Basta cemento. Ora serve un altro modello per la Liguria
La Repubblica – Il Lavoro – 4 Febbraio 2013 – Il vicesegretario del Pd ligure Giovanni Lunardon scrive su Repubblica che è venuto il momento “di costruire in Liguria una nuova classe dirigente e un nuovo modello di sviluppo basati sul coraggio del cambiamento e una profonda innovazione degli strumenti istituzionali e degli assetti sociali ed economici della nostra terra, da tempo ingessati”. Condivido, e aggiungo che un avvicendamento e una rottura possono avvenire solo nei momenti di profondo cambiamento come quello che stiamo vivendo: uno storico passaggio di fase, imposto dalla Grande Crisi, che ci costringe a innovare. In una direzione: uno sviluppo più sostenibile dal punto di vista sociale e ambientale e una più alta qualità della vita dei liguri.
Ce lo suggeriscono soprattutto i dati reali: l’aumento delle povertà, il consumo di suolo, il dissesto idrogeologico. Ce lo segnala anche il Rapporto di Italia oggi e della Sapienza sulla qualità della vita in Italia nel 2012, che mette a nudo la defaillance delle province liguri, con esclusione di La Spezia, che è al 57° posto: Savona è all’88°, Genova al 92°, Imperia ultima al 103°. Le scelte da fare sono chiare: le persone e i loro bisogni al centro della politica, un nuovo welfare più inclusivo, la qualità al posto della quantità, la riqualificazione al posto dell’espansione, la casa per tutti, i trasporti più efficienti, il rilancio della campagna, il paesaggio come bene comune. Sono scelte su cui si sta lavorando: ma ora serve una visione strategica d’insieme, che coinvolga tutte le energie della Liguria.
La priorità del “bien vivir” non significa decrescita, ma rifiuto della crescita illimitata e impegno per la crescita sostenibile. Un solo esempio: è evidente che il modello di sviluppo delle città liguri degli ultimi decenni non solo non è più attuale, ma non può nemmeno essere riproposto. Uno sviluppo urbano basato sull’incremento della produzione insediativa, sulla crescita dei valori immobiliari, sui progetti di larga scala non è più realistico. Le nuove prospettive di sviluppo urbano fanno invece affidamento sull’evoluzione tecnologica nel campo dell’energia, delle comunicazioni, dei trasporti e sul recupero e la sostituzione del patrimonio edilizio. Progettare la smart city, come sta facendo Genova, è quindi decisivo. Così come bisogna incamminarsi con più determinazione verso il restauro del nostro paesaggio, operazione che durerà a lungo e che dovrà riguardare non solo la collina, o il patrimonio storico, ma anche parti consistenti di quello contemporaneo: il paesaggio dell’età industriale, se abbandonato, non deve diventare waste land, una discarica irrecuperabile. Il che significa che dobbiamo anche produrre nuovi paesaggi, recuperando le aree dismesse e riportando la natura in città con le reti dei percorsi verdi, come stanno facendo tante città nel mondo.

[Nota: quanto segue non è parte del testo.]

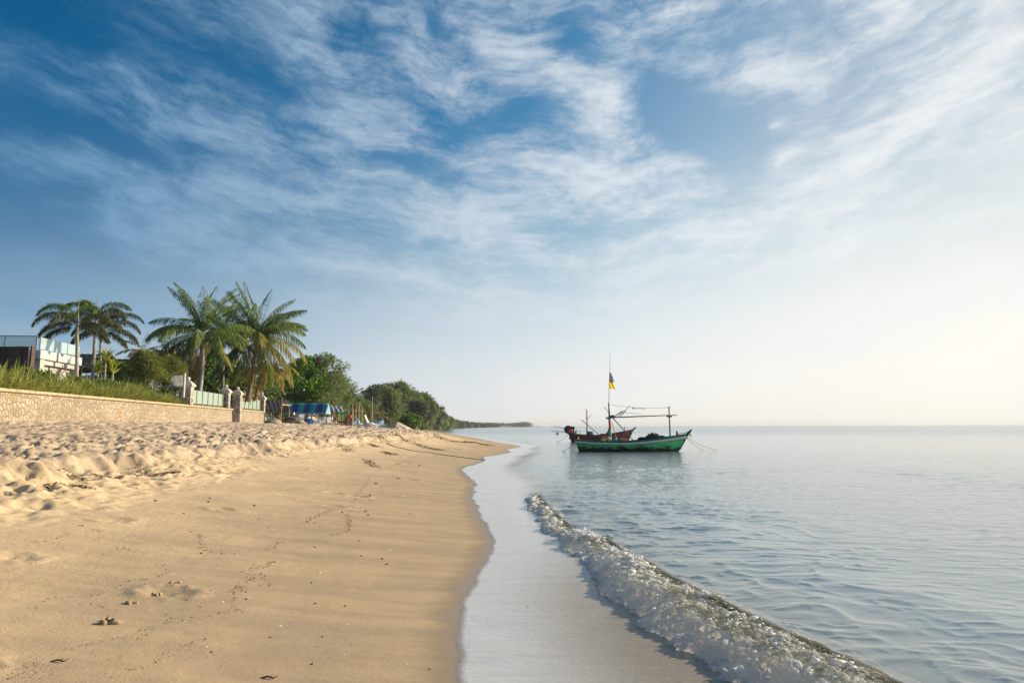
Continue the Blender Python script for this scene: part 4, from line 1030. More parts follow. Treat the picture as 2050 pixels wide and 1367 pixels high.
def strip_prism(bm, path, prof):
    """profile (offset towards the sea, z) swept along plan points"""
    rows = []
    for i, (x, y) in enumerate(path):
        a = path[max(i - 1, 0)]; b = path[min(i + 1, len(path) - 1)]
        t = Vector((b[0] - a[0], b[1] - a[1])).normalized(); n = Vector((t.y, -t.x))
        rows.append([bm.verts.new((x + n.x * o, y + n.y * o, z)) for o, z in prof])
    k = len(prof)
    for r0, r1 in zip(rows, rows[1:]):
        for j in range(k): bm.faces.new((r0[j], r0[(j + 1) % k], r1[(j + 1) % k], r1[j]))
    bm.faces.new(rows[0]); bm.faces.new(rows[-1][::-1])
STONE = stone_mat('pale_stonework', (0.31, 0.26, 0.19), (0.45, 0.40, 0.315), (0.22, 0.16, 0.10), 7.4, 5.0, .12, .03)
PILSTONE = stone_mat('grey_stonework', (0.17, 0.155, 0.145), (0.34, 0.31, 0.28), (0.52, 0.46, 0.38), 3.4, 2.8, .11, .03, .1)
COPING = simple_mat('coping_stone', (0.44, 0.35, 0.22), .8, .12, 2.0, .3, bump=.006)
CAPM = simple_mat('cap_render', (0.50, 0.465, 0.41), .8, .10, 2.5, .3)
def build_wall():
    ds = [6, 12, 20, 28, 36, 44, 52, 60, 68, 75.2]
    path = [(wall_x(d), d) for d in ds]
    t = thing('stone_wall', 'long low wall of pale irregular stones with flat coping along the beach', 'wall', (wall_x(40), 40, 1.7))
    mv = Matrix.Translation((-wall_x(40), -40, -1.7))
    bm = bmesh.new(); strip_prism(bm, path, [(0, 1.0), (0.10, 1.0), (0, 3.22), (-.36, 3.22), (-.36, 1.0)]); bmesh.ops.transform(bm, matrix=mv, verts=bm.verts)
    obj('masonry', bm, STONE, t)
    bm = bmesh.new(); strip_prism(bm, path, [(.10, 3.222), (.12, 3.25), (.12, 3.33), (.09, 3.36), (-.40, 3.36), (-.40, 3.222)]); bmesh.ops.transform(bm, matrix=mv, verts=bm.verts)
    obj('coping', bm, COPING, t)
    sp = [(378.5, 51.6, 3.36, 4.62, 0, 'first stone pillar with pale cap beside the garden grass'), (456, 61.3, 3.36, 4.62, 0, 'second stone pillar at the far end of the first glass fence'),
          (472.5, 63.6, 1.2, 4.55, .42, 'tall buttress pillar of dark stones reaching down to the sand'), (527.5, 74.6, 3.36, 4.55, 0, 'last stone pillar at the end of the wall')]
    for px, d, z0, z1, off, lb in sp:
        p = Vector((wall_x(d) - .14 + off, d, 0))
        t = thing('stone_pillar', lb, 'pillar', (p.x, p.y, z0), math.atan2(.1212, 1), 'stone pillars along the wall')
        bm = bmesh.new(); h = z1 - z0; w = .34
        wb = w * (1.25 if off else 1.0)
        lathe(bm, [(wb, 0), (wb, .02), (w, h)], sq=True); o = obj('shaft', bm, PILSTONE, t)
        bm = bmesh.new()
        lathe(bm, [(.36, h + .002), (.36, h + .06), (.44, h + .12), (.47, h + .16), (.47, h + .25), (.42, h + .27), (.33, h + .40), (.20, h + .50), (.17, h + .54), (.12, h + .54)], sq=True); obj('cap', bm, CAPM, t)
        bm = bmesh.new()
        lathe(bm, [(.10, h + .542), (.09, h + .58), (.15, h + .63), (.175, h + .71), (.14, h + .79), (.06, h + .84), (.01, h + .85)], 12); obj('finial', bm, CAPM, t, True)
    GL = Mat('frosted_panel', (0.27, 0.365, 0.32), .25, .5).m
    POST = simple_mat('fence_post', (0.24, 0.17, 0.10), .6, .15)
    DARK = simple_mat('fence_rail', (0.10, 0.09, 0.08), .6)
    for d0, d1, lb in ((52.3, 60.5, 'pale green frosted glass fence between the first two pillars'), (64.6, 73.9, 'pale green frosted glass fence before the last pillar')):
        t = thing('glass_fence', lb, 'fence', (wall_x(d0) - .14, d0, 3.362), 0, 'glass fences on the wall')
        n = 6; dx, dy = wall_x(d1) - wall_x(d0), d1 - d0
        ang = Matrix.Rotation(-math.atan2(dx, dy), 3, 'Z')
        seg = math.hypot(dx, dy) / n
        for k in range(n + 1):
            f = min(max(k / n, .006), .994)
            bm = bmesh.new(); bx(bm, (dx * f, dy * f, .62), (.10, .10, 1.24), ang); obj('post', bm, POST, t)
        for k in range(n):
            f = (k + .5) / n
            bm = bmesh.new(); bx(bm, (dx * f, dy * f, .67), (.02, seg - .09, 1.02), ang); obj('glass_panel', bm, GL, t)
        bm = bmesh.new(); bx(bm, (dx * .5, dy * .5, .08), (.05, seg * n - .2, .06), ang); obj('rail', bm, DARK, t)
build_wall()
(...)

Sono gli obbiettivi della ”Città sostenibile del Mediterraneo”, titolo del libro di Giovanni Spalla, della facoltà genovese di Ingegneria. La ricerca da lui coordinata studia la caratteristica identitaria delle città e dei borghi del Mediterraneo in una successione di epoche storiche e culture diverse, araba, mediorientale, balcanica, occidentale: la matrice comune, rintracciabile ancora oggi in piazze, strade, case e giardini, è la ricerca “ecologica” degli spazi pubblici, della vivibilità e della sostenibilità. La proposta è quella di costruire l’ecocittà mediterranea rielaborando in termini di innovazione tecnologica questa matrice storica. La crisi della città del presente ci spinge a conoscere il passato e a reinterpretarlo, perché la città del futuro non dimentichi gli elementi tipologici che hanno caratterizzato le città mediterranee. Su queste basi potremo riconquistare la qualità della vita che abbiamo perduto, convertire in senso ecologico la nostra economia e creare tanto nuovo lavoro per i giovani.